Rotherham Titans head coach Justin Burnell. Picture: Scott Merrylees

“That’s no disrespect to any of them but we are looking for an improvement in 2017 and we see that happening from hereon in. So, we definitely won’t be pulling up the sunbeds now just because there’s no relegation.

“The whole Welsh situation, though, is sad. Unfortunately, what it does confirm is you’ve got to live within your means; a fantastic club, steeped in a ludicrous amount of history, is now gone.

“I’ve some brilliant memories from there but all those memories, all that history, everything achieved is now for nothing. I won the Championship with them and had a great time but we went up into the Premiership totally under-funded, under-resourced and it was difficult.

“We came straight back down and some lessons should have been learned from that episode but they weren’t.

“It was that desire for more glory, more success, that cost them.

“You must live within your means; I’d like to drive a brand new Range Rover but drive an Astra instead. I could put a Range Rover on finance but I wouldn’t be able to repay it and they’d take it off me eventually…”

The debate continues to simmer, however, between the Championship clubs and the RFU with regards funding.

Although the governing body agreed a £225m deal over eight years with Premier Rugby last July, second-tier clubs still only receive £530,000 per season, many requiring benefactors to fill shortfalls often of more than £1m. Some Championship owners say the division is destined to turn semi-professional unless more cash is injected by the RFU and, given Welsh’s plight, the financial woe of Jersey and the fact Richmond are already part-time, it is hard to argue otherwise.

Burnell, 49, admitted: “What’s happened to London Welsh is a worry to other clubs. When you think of all the fantastic work going on in the Championship and the number of players coming out of it, it is a great competition.

“But there is definitely a need to revisit the funding situation if you are looking to use it as the second-tier of professional rugby.

“The Aviva Premiership is one of the leading leagues in world rugby but the Championship that underpins that needs more resources and better funding.

“That’s the big message for me. It doesn’t necessarily mean give us more money to spend on players. It could go back into the facilities. One Championship club currently has to pay something between £10,000 and £15,000 per month on training facilities. Over a year that’s £150,000 of that £530,000 taken for starters.

“Whatever happens, there has to be another income stream from the RFU to support it.

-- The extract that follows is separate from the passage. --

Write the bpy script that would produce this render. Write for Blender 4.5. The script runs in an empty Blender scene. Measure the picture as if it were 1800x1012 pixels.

“They are pushing for more Academy players to play Championship and that’s not a bad idea. But if it’s wanting it to give them a good grounding here it has to recognise it is a big league.”

Welsh, meanwhile, are “extremely disappointed” to have been removed from the league.

A new board was challenged to provide evidence of funds to pay creditors and clarity on a new business plan, but RFU bosses were left unconvinced.

In a statement, however, Welsh insisted it did “satisfy all of the conditions required” by RFU regulations and is considering whether to respond further.